ALIFE / MARCIANISE / BENEVENTO. Una Zes, nessuna Zes. Un solo Sud, nessun Sud.

Il Ministro per l’attuazione del Pnrr, Raffaele Fitto, ha chiesto all’Europa di fare di tutto il Mezzogiorno una zona economica speciale. Per questa via il governo Meloni ha formalmente rinunciato ad una politica di sviluppo per il Sud. Ecco perché

di Marco Staglianò

Formalizzando alla Commissione Europea la richiesta di estendere i benefici delle zone economiche speciali a tutto il Mezzogiorno, il governo italiano, nella persona del Ministro per gli Affari europei, per le politiche di coesione e per l’attuazione del Pnrr, Raffaele Fitto, ha di fatto rinunciato ad una politica di sviluppo per il Sud rinnegando l’assunto di fondo che ispira il Next Generation Eu, lo stesso assunto su cui Svimez insiste ormai da molti anni, l’assunto che spinse il governo Gentiloni, nell’ormai lontano 2017, a concepire lo strumento delle Zes con l’ambizione di individuare pochi sistemi territoriali nel contesto meridionale, baricentrici in funzione della collocazione geografica, naturalmente votati ad ospitare snodi infrastrutturali strategici, sui quali investire prevedendo particolari agevolazioni di natura fiscale e burocratica per attrarre nuovi ed importanti investimenti dal resto del Paese o dall’estero.
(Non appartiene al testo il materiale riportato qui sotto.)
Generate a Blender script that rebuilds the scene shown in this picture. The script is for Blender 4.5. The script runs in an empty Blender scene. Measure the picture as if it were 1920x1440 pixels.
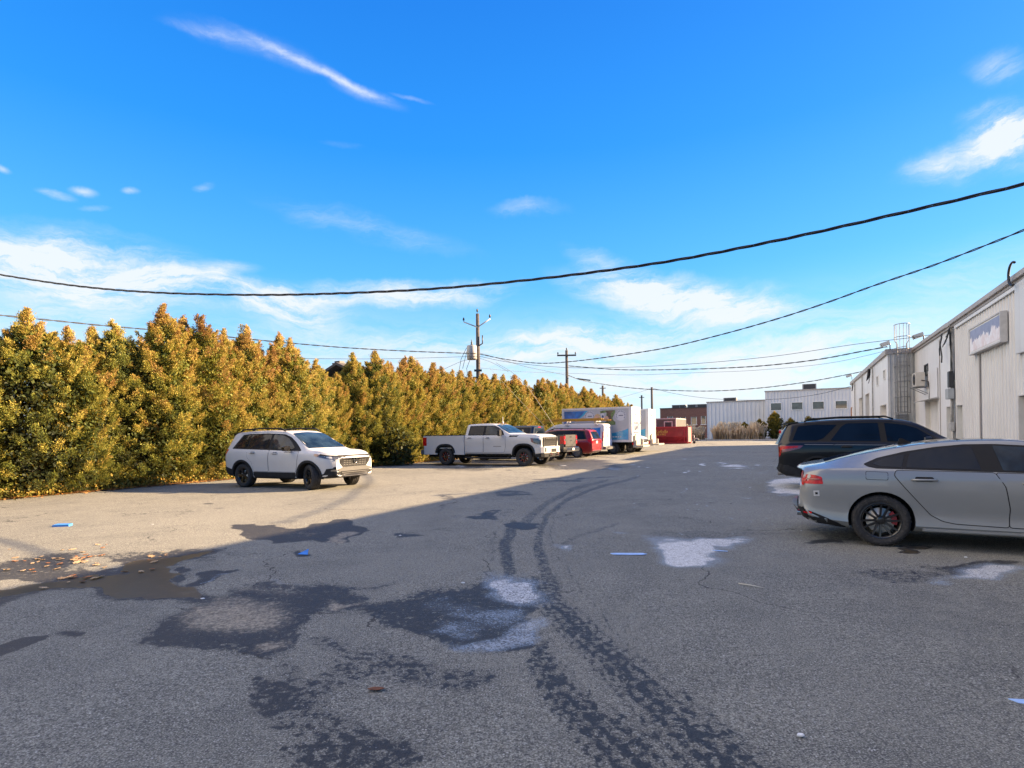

L’assunto secondo cui la partita del futuro, nella vecchia Europa, si gioca sulla interconnessione tra mari e porti, sulla retro-portualità e sulla logistica, un assunto che restituisce al Mezzogiorno una centralità strategica per l’intero continente e che impone il coraggio di una visione a cui questo esecutivo, evidentemente, ha deciso di rinunciare per cedere alla scorciatoia delle politiche di incentivi generalizzate per il Mezzogiorno che nulla hanno prodotto nel corso dei decenni, se non sprechi e immobilismo.

Se non c’è dubbio che le prospettive di crescita del Bel Paese dipendono essenzialmente dalle prospettive di crescita del Mezzogiorno il punto di partenza per la definizione di una visione cucita su questo presupposto è da ricercare nella consapevolezza che non tutto il Sud è uguale, dunque nella necessità di investire prioritariamente sulla centralità di taluni sistemi territoriali funzionali al perseguimento di obiettivi strategici irrinunciabili per ricollocare il Meridione d’Italia nelle dinamiche della modernità. E se, come detto, la sfida di questo tempo è la sfida della interconnessione tra porti e mari, della retro-portualità e della logistica è del tutto evidente che la partita si gioca sulle diagonali, sulla centralità dei territori interni e marginali del nostro Sud, i territori che fanno da cerniera tra est e ovest. È lì che occorre investire prioritariamente in termini infrastrutturali è lì che occorre intervenire garantendo incentivi, investimenti, facilitazioni e strumenti volti ad attrarre nuovi insediamenti.

Nel momento in cui, viceversa, si rinuncia ad individuare priorità ed obiettivi strategici, nel momento in cui si cede alla pretesa di fare del Mezzogiorno un unicum indistinto, si rinuncia all’ambizione di definire una visione strategica. Estendere tutti i benefici riconosciuti alle otto aree Zes individuate a tutto il territorio meridionale significa cancellare le differenze, negare la centralità strategica di quei sistemi territoriali per il sistema Italia, vuol dire rinunciare a decidere, rinunciare ad una rotta per proseguire a tentoni, vuol dire rinunciare a perseguire una vera politica di sviluppo per il Sud.